Your best bet is probably run a new kitchen circuit

One option is a multi-wire branch circuit. (MWBC). That is a cable with 2 hots and a shared neutral. I see at least 2 red wires in that panel, so it's possible you already have a kitchen MWBC, that would be neat because you could just convert it. But troublingly, it does not have handle-tied breakers. On a GE panel, even that is not enough; any MWBC must use a 2-pole breaker! (part of the reason for handle-ties is that forces the breakers onto opposite poles, an essential MWBC requirement; but that doesn't work in GE's half-width breaker design. Only a 2-pole breaker is keyed/notched to only fit where it belongs.)

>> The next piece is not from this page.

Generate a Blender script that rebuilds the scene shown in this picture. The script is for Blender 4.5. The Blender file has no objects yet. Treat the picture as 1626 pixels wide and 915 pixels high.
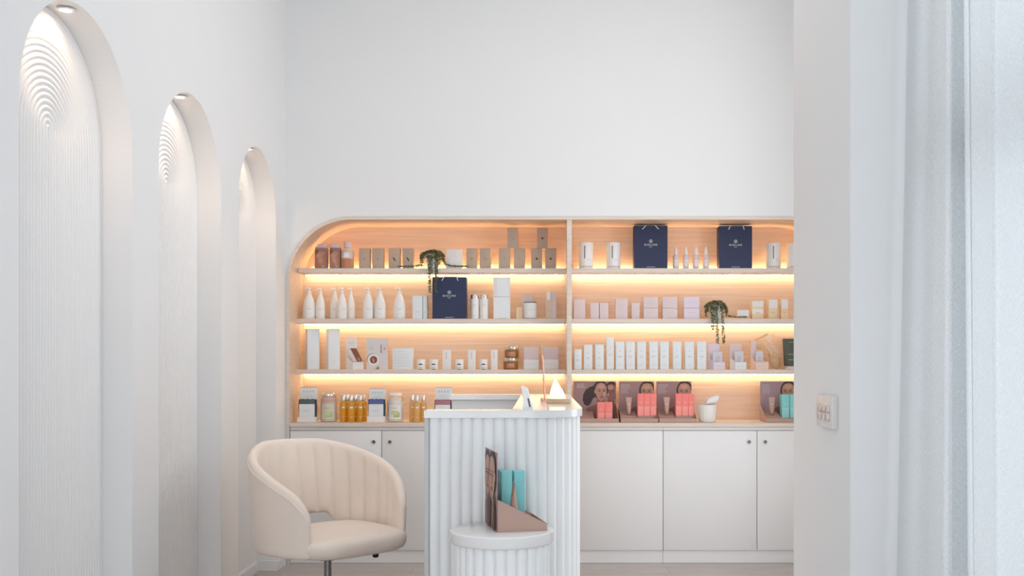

With the MWBC, you can put both 120V and 240V sockets on it. One company even makes a combo 120/240V socket - one of each on a common-shaped duplex receptacle!

So if there isn't a kitchen MWBC, you could run one. That will give you both additional 120V outlets and also 240V outlet(s). This MWBC could replace your existing kitchen circuits if they are 20A breakered.

As far as GFCI, I don't see a sink nearby. Unless the latest Code requires it, you may be able to dodge the GFCI requirement. If you must go GFCI, it must be at the breaker. Definitely do the MWBC and definitely go 20A with multiple recep sockets, since you're sinking a lot of coin into that, so might as well get maximum bang for the buck.

That panel has serious issues

Somehow the panel's dead-front has disappeared. I don't understand how that's possible, but what should not be possible is for curious fingers to touch any of the panel guts... or for that matter, for an arcing fire inside the panel to get out of the panel through gaping holes in the front cover.

I would talk to a GE dealer about getting the correct dead-front for that panel. If that is not feasible, that panel is *grossly under-sized) for a house, so maybe it's time to replace it with a 40-space panel.